* Challenge: Search the material for the string "part" and copy each line where it occurs.

* Material supplied:
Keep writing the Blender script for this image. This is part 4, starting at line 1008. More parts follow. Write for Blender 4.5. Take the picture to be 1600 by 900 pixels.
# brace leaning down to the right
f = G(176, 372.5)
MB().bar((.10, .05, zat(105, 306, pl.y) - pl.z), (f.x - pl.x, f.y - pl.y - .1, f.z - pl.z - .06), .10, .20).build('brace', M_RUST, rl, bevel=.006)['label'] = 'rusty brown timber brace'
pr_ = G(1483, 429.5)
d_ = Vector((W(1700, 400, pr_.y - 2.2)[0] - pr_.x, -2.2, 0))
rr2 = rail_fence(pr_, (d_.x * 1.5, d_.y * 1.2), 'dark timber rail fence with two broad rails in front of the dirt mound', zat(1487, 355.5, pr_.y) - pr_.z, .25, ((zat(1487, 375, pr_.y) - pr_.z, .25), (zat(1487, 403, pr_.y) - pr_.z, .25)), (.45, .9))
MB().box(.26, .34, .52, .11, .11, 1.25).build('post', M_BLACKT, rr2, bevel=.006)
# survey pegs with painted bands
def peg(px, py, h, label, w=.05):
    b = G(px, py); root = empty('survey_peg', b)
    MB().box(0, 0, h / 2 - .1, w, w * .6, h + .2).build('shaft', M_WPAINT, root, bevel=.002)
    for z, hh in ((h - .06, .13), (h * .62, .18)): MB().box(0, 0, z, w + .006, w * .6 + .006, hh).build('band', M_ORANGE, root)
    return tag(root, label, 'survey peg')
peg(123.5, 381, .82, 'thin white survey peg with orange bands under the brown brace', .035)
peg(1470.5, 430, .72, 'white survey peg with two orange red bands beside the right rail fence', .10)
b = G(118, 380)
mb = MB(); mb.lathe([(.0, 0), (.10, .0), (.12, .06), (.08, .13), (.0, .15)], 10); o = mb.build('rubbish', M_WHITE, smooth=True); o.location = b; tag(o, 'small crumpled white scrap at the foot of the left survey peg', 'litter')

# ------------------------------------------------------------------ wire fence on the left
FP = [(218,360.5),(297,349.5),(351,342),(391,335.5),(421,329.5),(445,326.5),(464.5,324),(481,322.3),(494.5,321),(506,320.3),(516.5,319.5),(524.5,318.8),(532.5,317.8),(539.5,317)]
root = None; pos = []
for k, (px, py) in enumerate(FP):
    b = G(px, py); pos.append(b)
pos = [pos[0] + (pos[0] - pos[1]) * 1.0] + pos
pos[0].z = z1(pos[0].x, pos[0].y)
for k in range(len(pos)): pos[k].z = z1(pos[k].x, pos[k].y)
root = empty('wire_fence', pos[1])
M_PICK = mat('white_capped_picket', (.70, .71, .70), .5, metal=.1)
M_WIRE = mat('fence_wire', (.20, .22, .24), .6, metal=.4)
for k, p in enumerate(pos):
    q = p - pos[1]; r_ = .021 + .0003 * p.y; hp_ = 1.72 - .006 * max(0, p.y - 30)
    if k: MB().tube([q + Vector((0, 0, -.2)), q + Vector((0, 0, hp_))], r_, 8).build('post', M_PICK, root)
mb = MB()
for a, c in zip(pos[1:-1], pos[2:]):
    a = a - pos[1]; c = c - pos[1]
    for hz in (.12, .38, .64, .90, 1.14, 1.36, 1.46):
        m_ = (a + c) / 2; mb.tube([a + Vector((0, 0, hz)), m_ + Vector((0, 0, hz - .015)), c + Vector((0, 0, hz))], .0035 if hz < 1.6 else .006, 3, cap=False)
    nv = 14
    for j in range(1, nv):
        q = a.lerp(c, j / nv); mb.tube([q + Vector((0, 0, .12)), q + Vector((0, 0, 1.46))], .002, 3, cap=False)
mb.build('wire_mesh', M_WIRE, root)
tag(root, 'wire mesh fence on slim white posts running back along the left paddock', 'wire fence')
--
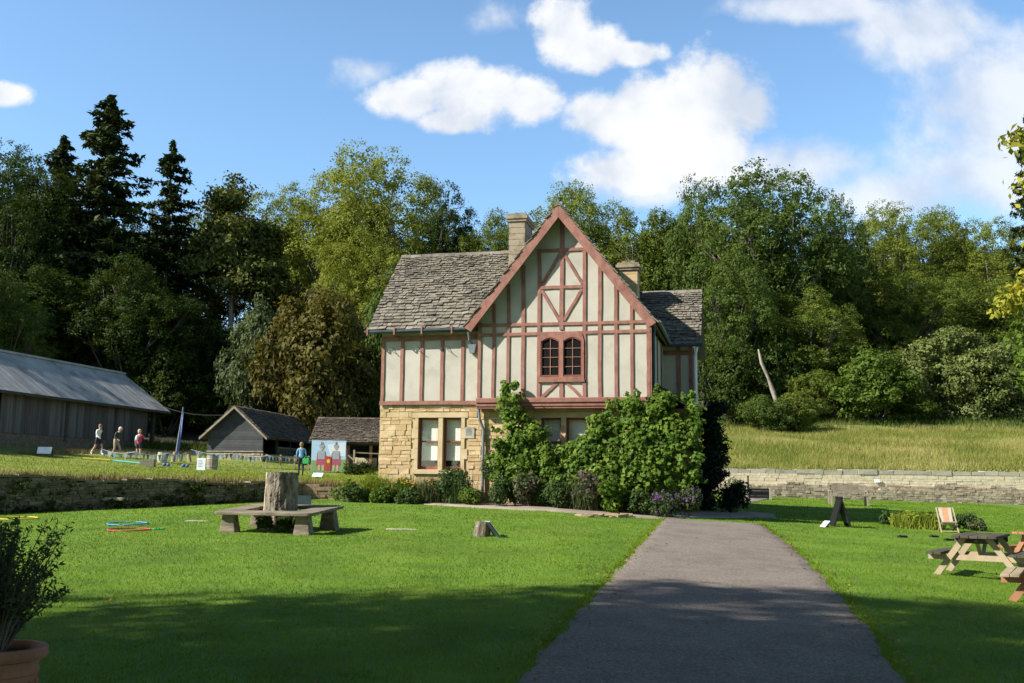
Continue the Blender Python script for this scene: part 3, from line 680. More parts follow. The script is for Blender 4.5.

* Right answer:
Keep writing the Blender script for this image. This is part 4, starting at line 1008. More parts follow. Write for Blender 4.5. Take the picture to be 1600 by 900 pixels.
Continue the Blender Python script for this scene: part 3, from line 680. More parts follow. The script is for Blender 4.5.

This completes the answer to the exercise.